__AVAILABLE DATA__.
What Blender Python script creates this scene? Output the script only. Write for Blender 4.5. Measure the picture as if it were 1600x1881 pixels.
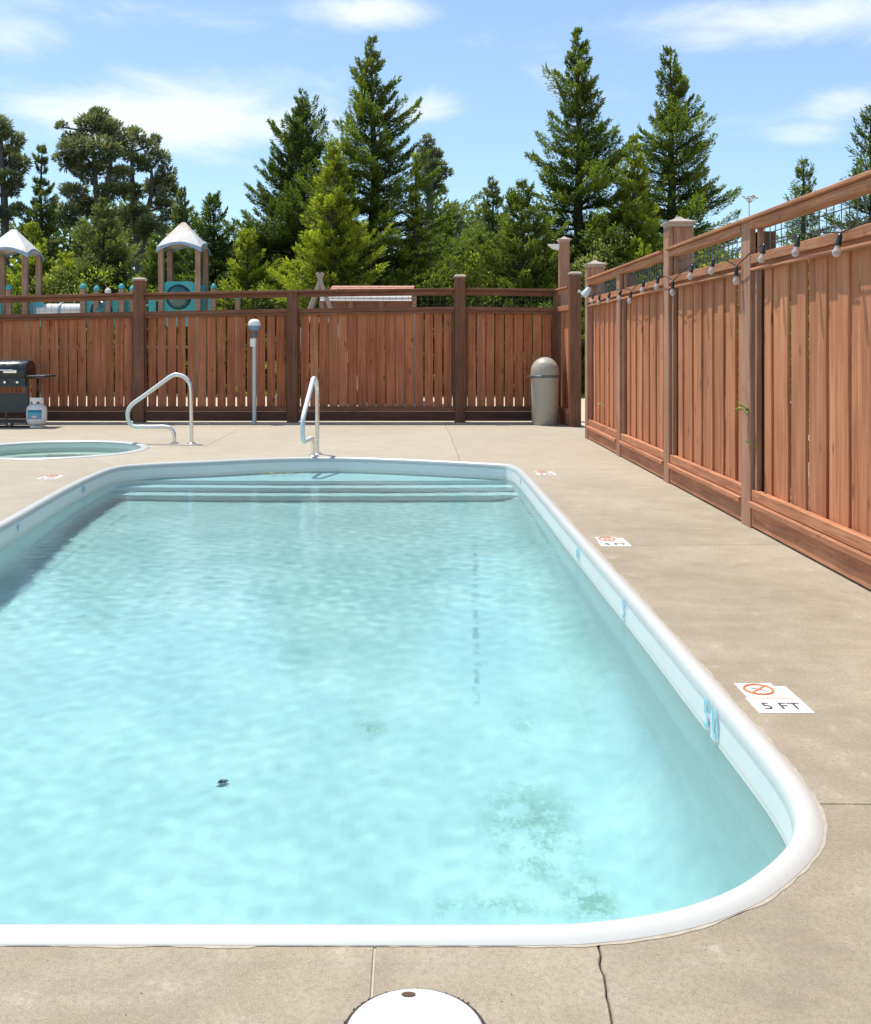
import bpy, math, random
import numpy as np
from mathutils import Vector, Matrix

random.seed(7)
rng = np.random.default_rng(11)
SC = bpy.context.scene
for _o in list(bpy.data.objects):
    bpy.data.objects.remove(_o)

# ------------------------------------------------------------------ camera
FPX, CX, HY, HC = 1850.0, 760.0, 633.0, 1.25     # focal length and vanishing point in photo pixels, eye height
cam_d = bpy.data.cameras.new('camera')
cam = bpy.data.objects.new('camera', cam_d)
SC.collection.objects.link(cam)
SC.camera = cam
cam.location = (0, 0, HC)
cam.rotation_euler = (math.radians(90), 0, 0)
cam_d.sensor_fit = 'HORIZONTAL'
cam_d.sensor_width = 36
cam_d.lens = 36 * FPX / 1600
cam_d.shift_x = (800 - CX) / 1600
cam_d.shift_y = -(940.5 - HY) / 1600
cam_d.clip_start = 0.05
cam_d.clip_end = 3000

# ------------------------------------------------------------------ sun and sky
SUN = Vector((-0.27, 0.26, 1.0)).normalized()     # direction towards the sun
sun_d = bpy.data.lights.new('sun', 'SUN')
sun_d.energy = 4.9
sun_d.angle = math.radians(0.6)
sun_d.color = (1.0, 0.965, 0.87)
sun_d.cycles.is_caustics_light = True
sun = bpy.data.objects.new('sun', sun_d)
SC.collection.objects.link(sun)
sun.rotation_euler = SUN.to_track_quat('Z', 'Y').to_euler()

world = bpy.data.worlds.new('World')
SC.world = world
world.use_nodes = True
SKY_STRENGTH = 0.15

SC.view_settings.view_transform = 'Standard'
SC.view_settings.look = 'None'
SC.view_settings.gamma = 1
SC.view_settings.exposure = 0.17
SC.view_settings.use_curve_mapping = False
SC.cycles.caustics_refractive = True
SC.cycles.caustics_reflective = False
SC.cycles.max_bounces = 10
SC.cycles.transmission_bounces = 8
SC.cycles.transparent_max_bounces = 12
SC.cycles.use_denoising = True
SC.cycles.sample_clamp_indirect = 6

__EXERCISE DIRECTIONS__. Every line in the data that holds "pixels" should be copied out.

__FINISHED EXERCISE__.
What Blender Python script creates this scene? Output the script only. Write for Blender 4.5. Measure the picture as if it were 1600x1881 pixels.
FPX, CX, HY, HC = 1850.0, 760.0, 633.0, 1.25     # focal length and vanishing point in photo pixels, eye height